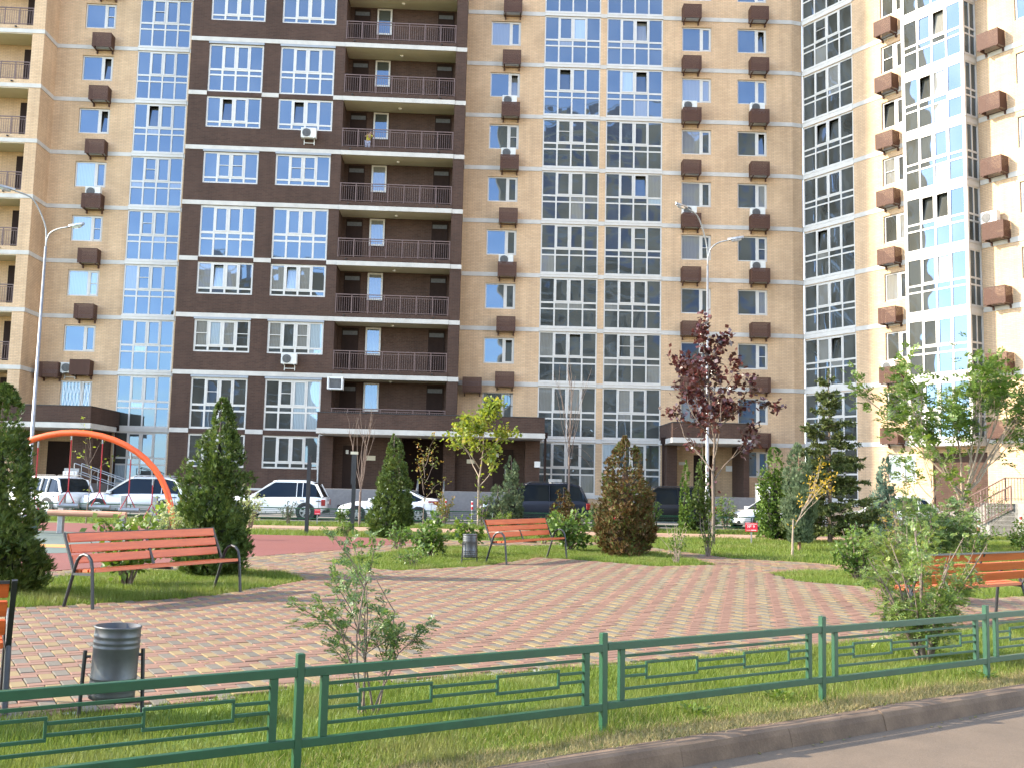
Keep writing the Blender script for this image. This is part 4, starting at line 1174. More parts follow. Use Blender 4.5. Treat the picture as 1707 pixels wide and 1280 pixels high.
# ------------------------------------------------------------------ litter bins
def bin_(p, rz, s, label, tilt=0.0):
    t = thing('litter_bin', label, 'bin', (p[0], p[1], 0), rz, 'grey metal bins by the benches')
    t.scale = (s, s, s)
    r, h = 0.148, 0.475
    prof = [(0.0, 0.0), (r, 0.0), (r, 0.03)]
    def bead(z): return [(r, z - 0.012), (r + 0.0035, z - 0.004), (r + 0.0035, z + 0.004), (r, z + 0.012)]
    for z in (0.06, 0.10, 0.135): prof += bead(z)
    for z in (0.335, 0.37, 0.41): prof += bead(z)
    prof += [(r, h - 0.02), (r + 0.004, h - 0.01), (r + 0.004, h), (r - 0.006, h), (r - 0.006, 0.05), (0.0, 0.04)]
    drum = MB().lathe(prof, 32, cap=False).mesh('drum', MT['bin'], smooth=True)
    ob('drum', drum, t, (0, 0, 0.125), (0, tilt, 0))
    for sx in (-1, 1):
        MB().tube([(sx * 0.20, 0, 0.0), (sx * 0.182, 0, 0.44)], 0.013, 8).tube([(sx * 0.183, 0, 0.40), (sx * 0.145, 0, 0.40)], 0.01, 6).ob('stand_post', MT['black'], t)
    MB().beam((-0.195, 0, 0.085), (0.195, 0, 0.085), 0.03, 0.008).ob('stand_bar', MT['black'], t)
bin_((-2.66, 6.88), R(22), 1.0, 'large grey ribbed metal bin near the front fence on the left', R(2.0))
bin_((-0.80, 20.75), R(40), 1.0, 'small-looking grey metal bin beside the far bench')

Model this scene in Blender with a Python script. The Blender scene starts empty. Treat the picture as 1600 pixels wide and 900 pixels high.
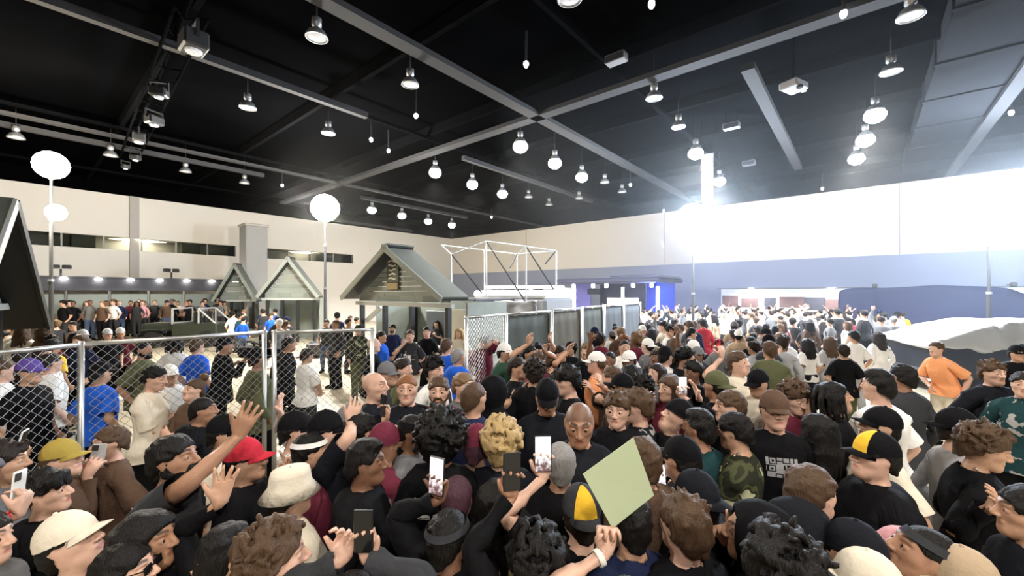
import bpy, bmesh, math, random
import numpy as np
from mathutils import Vector, Matrix

# ------------------------------------------------------------------ camera, world, light, exposure
SC = bpy.context.scene; COL = SC.collection
EYE = 2.6; FPX = 650.0; HZ = 458.0            # eye height (m), focal length in pixels, horizon row (1600 x 900)
cam_d = bpy.data.cameras.new('camera'); cam = bpy.data.objects.new('camera', cam_d); COL.objects.link(cam)
cam.location = (0, 0, EYE); cam.rotation_euler = (math.pi / 2, 0, 0)
cam_d.sensor_width = 36; cam_d.lens = FPX / 1600 * 36; cam_d.shift_y = (HZ - 450) / 1600; cam_d.clip_end = 300; cam_d.clip_start = .05
SC.camera = cam
W_ = bpy.data.worlds.new('world'); SC.world = W_; W_.use_nodes = True      # an enclosed hall: no sky reaches it
W_.node_tree.nodes['Background'].inputs[0].default_value = (.5, .55, .6, 1); W_.node_tree.nodes['Background'].inputs[1].default_value = .02
VS = SC.view_settings; VS.view_transform = 'Standard'; VS.look = 'None'; VS.gamma = 1.0; VS.use_curve_mapping = False
VS.exposure = 0.0
SC.cycles.use_denoising = True; SC.cycles.max_bounces = 6; SC.cycles.diffuse_bounces = 3; SC.cycles.glossy_bounces = 3
SC.cycles.transmission_bounces = 4; SC.cycles.volume_bounces = 0; SC.cycles.transparent_max_bounces = 6
SC.cycles.sample_clamp_indirect = 6.0; SC.cycles.sample_clamp_direct = 0.0; SC.cycles.caustics_reflective = False
def lamp(name, kind, loc, energy, color=(1, 1, 1), radius=.2, aim=None, spot=None, blend=.5):
    d = bpy.data.lights.new(name, kind); d.energy = energy; d.color = color
    if kind != 'AREA': d.shadow_soft_size = radius
    else: d.size = radius
    o = bpy.data.objects.new(name, d); COL.objects.link(o); o.location = loc
    if aim is not None: o.rotation_euler = (Vector(aim) - Vector(loc)).to_track_quat('-Z', 'Y').to_euler()
    if spot: d.spot_size = math.radians(spot); d.spot_blend = blend
    return o
# the hall's own frame: corner C, u along the right-hand wall, v along the left-hand wall, both towards the camera
CX, CY = -6.7, 46.0; UX, UY = math.cos(math.radians(-40)), math.sin(math.radians(-40)); VX, VY = UY, -UX
HALL_A, HALL_B, WALL_H, DECK_H = 74.0, 66.0, 8.6, 9.5
def hp(a, b, z=0.): return (CX + a * UX + b * VX, CY + a * UY + b * VY, z)
RU = math.radians(-40)
def at(px, py, Y): return np.array([(px - 800) / FPX * Y, Y, EYE - (py - HZ) / FPX * Y])
def on(px, py, z):
    Y = (EYE - z) * FPX / (py - HZ); return at(px, py, Y)
COOL = (.72, .84, 1.0); NEUT = (1., .96, .9); WARM = (1., .88, .70)
# four light masts carry the big lamps; rows of high bay lamps hang from the deck, some lit
MASTS = [  # pixel column, lamp rows, distance, colour, watts, lamp radius
    (80, (258, 332), 13.0, WARM, 1900, .42), (508, (325,), 17.0, NEUT, 4400, .55), (1083, (345,), 17.0, COOL, 5000, .7), (1545, (318,), 14.0, COOL, 6000, .75)]
for i, (px, pys, Y, c, w, r) in enumerate(MASTS):
    for k, py in enumerate(pys): lamp('mast_and_added_light', 'POINT', at(px, py, Y) + np.array([0, -r - .25, -.1]), w * (1 if k == 0 else .5), c, .4)
LIT = [(813, 223), (867, 250), (909, 272), (680, 265), (738, 284), (785, 299), (1367, 173), (1352, 213), (1338, 243), (1087, 234), (1124, 279), (581, 325), (628, 334), (669, 343), (706, 349)]
for px, py in LIT:
    p = on(px, py, 8.2); lamp('high_bay_light', 'SPOT', (p[0], p[1], p[2] - .48), 2200, (1, .97, .93), .2, (p[0], p[1], 0), 130, .6)
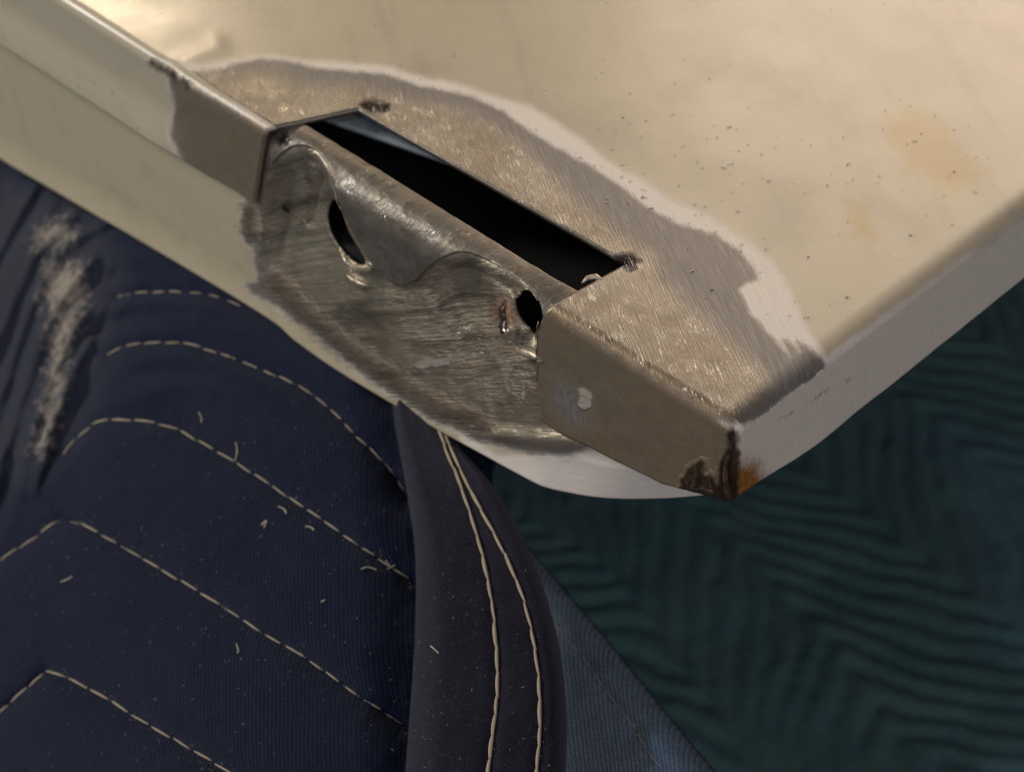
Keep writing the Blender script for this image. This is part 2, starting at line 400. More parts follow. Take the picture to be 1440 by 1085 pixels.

---

From the line that has "Model this scene" through the line that has "from mathutils import Vector, Matrix", reproduce each line exactly as it stands and nothing else; do not include any pictures.

[CORRECT RESPONSE]
Model this scene in Blender with a Python script. The Blender scene starts empty. Treat the picture as 1600 pixels wide and 900 pixels high.
import bpy, bmesh, math, random
import numpy as np
from mathutils import Vector, Matrix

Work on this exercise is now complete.